Task details: Answer with nothing but the number of lines that include the word "deck".

Lines of data:
┏━━

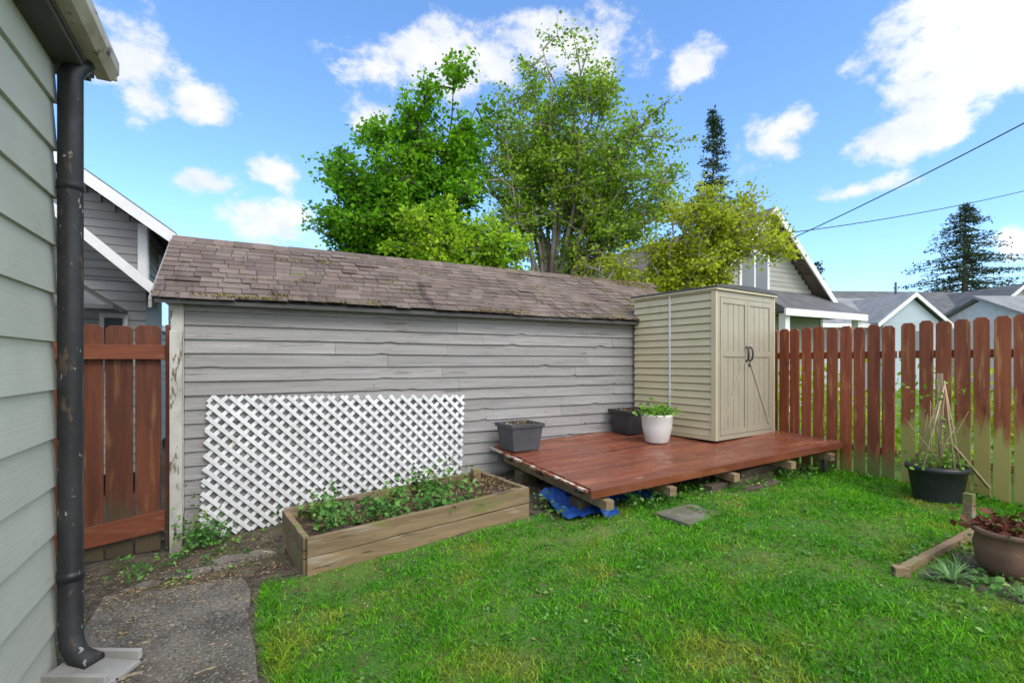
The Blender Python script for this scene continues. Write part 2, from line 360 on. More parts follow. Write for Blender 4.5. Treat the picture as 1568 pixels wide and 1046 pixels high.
while x<RX1:
    w=.21; h=random.uniform(.0,.008)
    b.prism([(x,RY-.14,RZ-.07+h),(x,RY,RZ+.022+h),(x,RY+.14,RZ-.07+h),(x,RY+.14,RZ-.085+h),(x,RY,RZ+.005+h),(x,RY-.14,RZ-.085+h)],(w*1.1,0,.0))
    x+=w
b.box(RX0,RX1,RY,2*RY-EY,EZ-.03,EZ-.02)
b.obj('shingles',M['shingle'],garage)
b=B(); b.prism([(RX0,EY,EZ-.03),(RX0,RY,RZ-.02),(RX0,RY,RZ-.14),(RX0,EY,EZ-.12)],(-.025,0,0)); b.obj('barge_board',M['siding_grey'],garage)
M['moss']=leafmat('moss',(.17,.15,.03),(.26,.22,.04),None,3,.2)
pts=[]
for c in [(5.9,.97,.5,.09,500),(6.2,.9,.3,.1,400),(5.2,.99,.25,.05,200),(3.6,.99,.3,.03,80),(6.5,.6,.2,.2,200)]+[(random.uniform(-.6,6.4),.0,.25,.025,60) for _ in range(14)]+[(random.uniform(-.6,6.4),random.uniform(.05,.9),.07,.02,26) for _ in range(26)]:
    for _ in range(c[4]):
        xx=min(max(random.gauss(c[0],c[2]),RX0),RX1); s=min(SL*1.0,max(-.01,random.gauss(c[1]*SL,c[3])))
        pts.append(tuple(Vector((xx,EY,EZ))+sl*s+nrm*(.016+random.uniform(0,.012))))
leaves('moss',np.array(pts),.024,.020,M['moss'],garage)

# ---------------------------------------------------------------- lattice
def clip(p,q,poly):
    t0,t1=0.,1.; n=len(poly); d=(q[0]-p[0],q[1]-p[1])
    for k in range(n):
        a,c=poly[k],poly[(k+1)%n]; nx_,ny_=-(c[1]-a[1]),(c[0]-a[0])
        num=(p[0]-a[0])*nx_+(p[1]-a[1])*ny_; den=d[0]*nx_+d[1]*ny_
        if abs(den)<1e-9:
            if num<0: return None
            continue
        t=-num/den
        if den>0: t0=max(t0,t)
        else: t1=min(t1,t)
    if t1-t0<1e-3: return None
    f=lambda t:(p[0]+d[0]*t,p[1]+d[1]*t)
    return f(t0),f(t1)
b=B(); poly=[(-.43,-.25),(2.34,-.02),(2.38,1.09),(-.35,1.165)]
pitch=.131
for sgn,yy in ((1,GY-.045),(-1,GY-.058)):
    k=-6.
    while k<6:
        kk=k+random.uniform(-.004,.004)
        c=clip((kk,-1.),(kk+sgn*3+random.uniform(-.01,.01),2.),poly)
        if c and math.dist(*c)>.02:
            b.beam((c[0][0],yy,c[0][1]),(c[1][0],yy,c[1][1]),.010,.038,up=(sgn*-.7,0,.7))
        k+=pitch
b.obj('white_lattice',M['lattice'])

# ---------------------------------------------------------------- wooden gate fence left
f=B(); x=-.74
while x>-3.2:
    w=random.uniform(.19,.205); xa=x-w; t=1.84+random.uniform(-.01,.012); zb=float(gz(x,5.8))-.0+random.uniform(-.01,.02)
    yy=5.79+random.uniform(-.003,.003)
    f.prism([(xa,yy,zb),(x,yy,zb),(x,yy,t-.03),(x-.035,yy,t),(xa+.035,yy,t),(xa,yy,t-.03)],(0,.022,0))
    x=xa-random.uniform(.012,.02)
f.box(-3.2,-.70,5.735,5.785,1.53,1.665,1)
f.hexa([(-3.2,5.735,-.42),(-.70,5.735,-.10),(-.70,5.785,-.10),(-3.2,5.785,-.42),(-3.2,5.735,-.26),(-.70,5.735,.09),(-.70,5.785,.09),(-3.2,5.785,-.26)],1)
f.box(-.70,-.66,5.76,5.84,-.3,1.86,0)
f.obj('wooden_gate',[M['gate'],M['gate_rail']],bevel=.003)
f=B(); f.box(-.655,-.555,5.64,5.742,-.4,1.80); f.obj('fence_post',M['white_old'],bevel=.006)

# ---------------------------------------------------------------- right fence
fx=6.92
def fence(name,ya,yb,mat):
    f=B(); y=ya
    while y<yb-.05:
        w=random.uniform(.132,.145); top=1.97+random.uniform(-.022,.022); xx=fx+random.uniform(-.006,.006); zb=float(gz(fx,y))+random.uniform(-.03,.01)
        tl=random.uniform(-.010,.010)
        f.prism([(xx,y,zb),(xx,y+w,zb),(xx+.003,y+w+tl,top-.035),(xx+.003,y+w-.03+tl,top),(xx+.003,y+.03+tl,top),(xx+.003,y+tl,top-.035)],(.02,0,0))
        y+=w+random.uniform(.018,.034)
    for z in (.35,1.55): f.box(fx+.035,fx+.075,ya,yb,z,z+.09)
    return f.obj(name,mat,bevel=.002)
fence('wooden_fence',3.14,7.2,M['fence_a'])
fence('wooden_fence',-3.0,3.11,M['fence_b'])

# ---------------------------------------------------------------- deck
def dz(x,y): return .335+.045*(y-3.72)+.036*(x-2.81)
deck=empty('wooden_deck')
b=B(); y=3.70
while y<5.74:
    w=.138; x0=2.79+random.uniform(-.012,.012); ye=min(y+w,5.76); h=random.uniform(-.002,.002)
    xb_=random.choice([4.2,5.1,5.9,None]); segs=[(x0,6.80)] if xb_ is None else [(x0,xb_-.002),(xb_+.002,6.80)]
    for (sa,sb) in segs:
        c=[(sa,y),(sb,y),(sb,ye),(sa,ye)]
        b.hexa([(px,py,dz(px,py)-.035+h) for px,py in c]+[(px,py,dz(px,py)+h) for px,py in c])
    y+=w+.007
b.obj('deck_boards',M['deck'],deck,bevel=.004)
b=B()
q4=[(2.77,3.665),(6.82,3.665),(6.82,3.697),(2.77,3.697)]
b.hexa([(px,py,dz(px,py)-.085) for px,py in q4]+[(px,py,dz(px,py)-.003) for px,py in q4],0)
for (ya,yb) in ((3.7,4.1),(4.12,4.5),(4.55,4.9),(4.95,5.35),(5.4,5.74)):
    q4=[(2.735,ya),(2.768,ya),(2.768,yb),(2.735,yb)]
    b.hexa([(px,py,dz(px,py)-.03) for px,py in q4]+[(px,py,dz(px,py)-.006) for px,py in q4],1)
b.obj('edge_boards',[M['deck'],M['peel']],deck,bevel=.003)
b=B()
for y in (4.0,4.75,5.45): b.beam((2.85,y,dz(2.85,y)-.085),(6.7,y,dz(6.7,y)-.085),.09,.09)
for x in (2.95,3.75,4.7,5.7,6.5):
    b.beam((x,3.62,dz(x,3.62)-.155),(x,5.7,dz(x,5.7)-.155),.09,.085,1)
for x,y in ((2.95,4.05),(3.75,4.15),(4.7,4.15),(5.7,4.1),(2.95,5.2)):
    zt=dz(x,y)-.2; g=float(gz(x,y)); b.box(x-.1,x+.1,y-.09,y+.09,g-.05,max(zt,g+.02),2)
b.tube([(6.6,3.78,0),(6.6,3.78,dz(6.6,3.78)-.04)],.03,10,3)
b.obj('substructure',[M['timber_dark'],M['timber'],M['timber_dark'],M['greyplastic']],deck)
b=B(); b.beam((4.35,3.72,.13),(5.7,3.93,.12),.12,.10); b.beam((4.5,3.60,.08),(5.5,3.72,.09),.13,.05); b.beam((5.0,3.85,.2),(5.9,4.0,.2),.1,.09)
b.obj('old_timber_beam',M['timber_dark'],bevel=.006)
b=B(); n=26; vs=[];fs=[]
for i_ in range(n):
    for j_ in range(10):
        u,v_=i_/(n-1),j_/9
        x=2.66+1.1*u; yv=3.88+.6*v_-.08*math.sin(u*7)*(1-v_); g=float(gz(x,yv)); vs.append((x,yv,g+.01+.05*abs(math.sin(u*11+v_*3))*(0.3+v_)+random.uniform(0,.03)+.08*v_))
for i_ in range(n-1):
    for j_ in range(9): fs.append((i_*10+j_,(i_+1)*10+j_,(i_+1)*10+j_+1,i_*10+j_+1))
b.add(vs,fs)
b.add([(2.98,3.72,.03),(3.08,3.70,.05),(3.2,3.74,.02),(3.14,3.8,.12),(3.12,3.86,.2),(3.0,3.9,.22),(2.97,3.8,.1)],[(0,1,3,6),(1,2,3),(6,3,4,5)])
b.obj('blue_tarp',M['tarp'])

# ---------------------------------------------------------------- storage shed
shed=empty('storage_shed'); SW,SD,SH=1.43,1.36,1.97
T=Matrix.Translation((5.27,4.37,dz(5.7,4.8)+.005))@Matrix.Rotation(math.radians(6.5),4,'Z')
b=B(); b.T=T
b.box(.03,SW-.03,.03,SD,.0,SH-.03)
for side in (0,1):
    z=.05
    while z<SH-.06:
        h=.098
        for (ya,yb) in ((.07,.70),(.725,SD)):
            if side==0: b.hexa([(.0,ya,z),(.04,ya,z),(.04,yb,z),(.0,yb,z),(.018,ya,z+h-.012),(.04,ya,z+h-.012),(.04,yb,z+h-.012),(.018,yb,z+h-.012)])
            else: b.hexa([(SW-.04,ya,z),(SW,ya,z),(SW,yb,z),(SW-.04,yb,z),(SW-.04,ya,z+h-.012),(SW-.018,ya,z+h-.012),(SW-.018,yb,z+h-.012),(SW-.04,yb,z+h-.012)])
        z+=h
    xa=(-.004,.03) if side==0 else (SW-.03,SW+.004)
    b.box(*xa,-.004,.07,0,SH); b.box(*xa,.07,SD+.004,0,.045); b.box(*xa,.07,SD+.004,SH-.05,SH)
b.obj('side_walls',M['shed'],shed,bevel=.004)
b=B(); b.T=T; b.box(-.006,.02,.702,.722,.05,SH-.05); b.obj('side_seam',M['white'],shed)
b=B(); b.T=T
b.box(.031,.09,.0,.05,0,SH); b.box(SW-.09,SW-.031,.0,.05,0,SH); b.box(.09,SW-.09,0,.05,SH-.12,SH); b.box(.09,SW-.09,0,.05,0,.06)
for k,(xa,xb) in enumerate(((.095,SW/2-.004),(SW/2+.004,SW-.095))):
    b.box(xa,xb,.012,.04,.065,SH-.125)
    za,zb,zm=.065,SH-.125,1.08
    for (p,q,r,s) in ((xa,xa+.055,za,zb),(xb-.055,xb,za,zb)): b.box(p,q,-.006,.011,r,s)
    b.box(xa+.056,xb-.056,-.005,.011,zb-.07,zb); b.box(xa+.056,xb-.056,-.005,.011,za,za+.07); b.box(xa+.056,xb-.056,-.005,.011,zm,zm+.075)
    m_=4; pw=(xb-xa-.112)/m_
    for q in range(m_):
        for (z0,z1) in ((za+.071,zm-.001),(zm+.076,zb-.071)): b.box(xa+.056+q*pw+.004,xa+.056+(q+1)*pw-.004,.005,.0115,z0,z1)
    A=(xa+.06,-.001,za+.09); C=(xb-.06,-.001,zm-.02)
    if k==1: A=(xb-.06,-.001,za+.09); C=(xa+.06,-.001,zm-.02)
    b.beam(A,C,.012,.05)
b.obj('doors',M['shed_front'],shed,bevel=.003)
b=B(); b.T=T
for sx in (-1,1):
    cx=SW/2+sx*.035
    b.tube([(cx,-.01,1.02),(cx+sx*.012,-.045,1.05),(cx+sx*.02,-.055,1.12),(cx+sx*.012,-.045,1.19),(cx,-.01,1.22)],.012,8)
b.box(SW/2+.02,SW/2+.05,-.02,-.007,.95,.99)
b.obj('handles',M['blackplastic'],shed)
b=B(); b.T=T
n=10; top=[(-.03+(SW+.06)*q/n, -.04, SH+.02+.045*math.sin(math.pi*q/n)) for q in range(n+1)]
b.prism([(-.03,-.04,SH-.005)]+[(SW+.03,-.04,SH-.005)]+top[::-1],(0,SD+.08,0))
b.obj('roof',M['shed_roof'],shed,bevel=.006)
b=B(); b.T=T; b.box(-.02,SW+.02,-.03,-.012,SH-.035,SH-.006); b.box(-.025,-.006,-.03,SD+.02,SH-.03,SH-.006); b.obj('roof_trim',M['shed'],shed,bevel=.003)

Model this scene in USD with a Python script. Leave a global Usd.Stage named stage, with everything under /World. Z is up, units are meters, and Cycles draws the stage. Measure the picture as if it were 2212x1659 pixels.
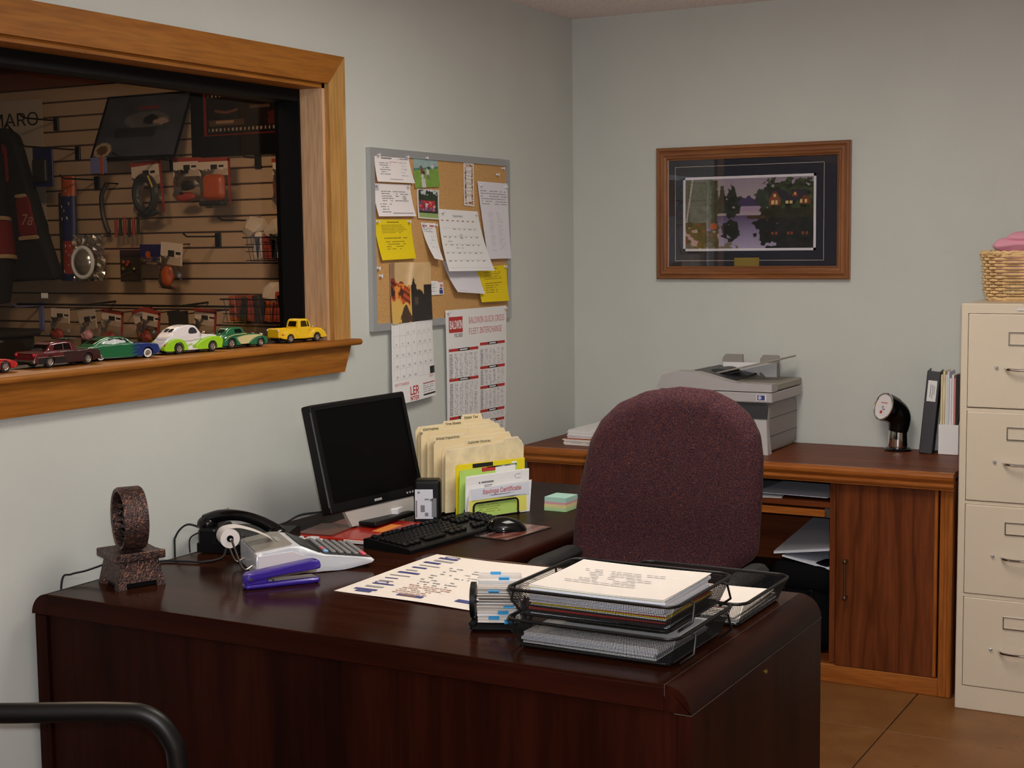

┗━━

Written reply: 5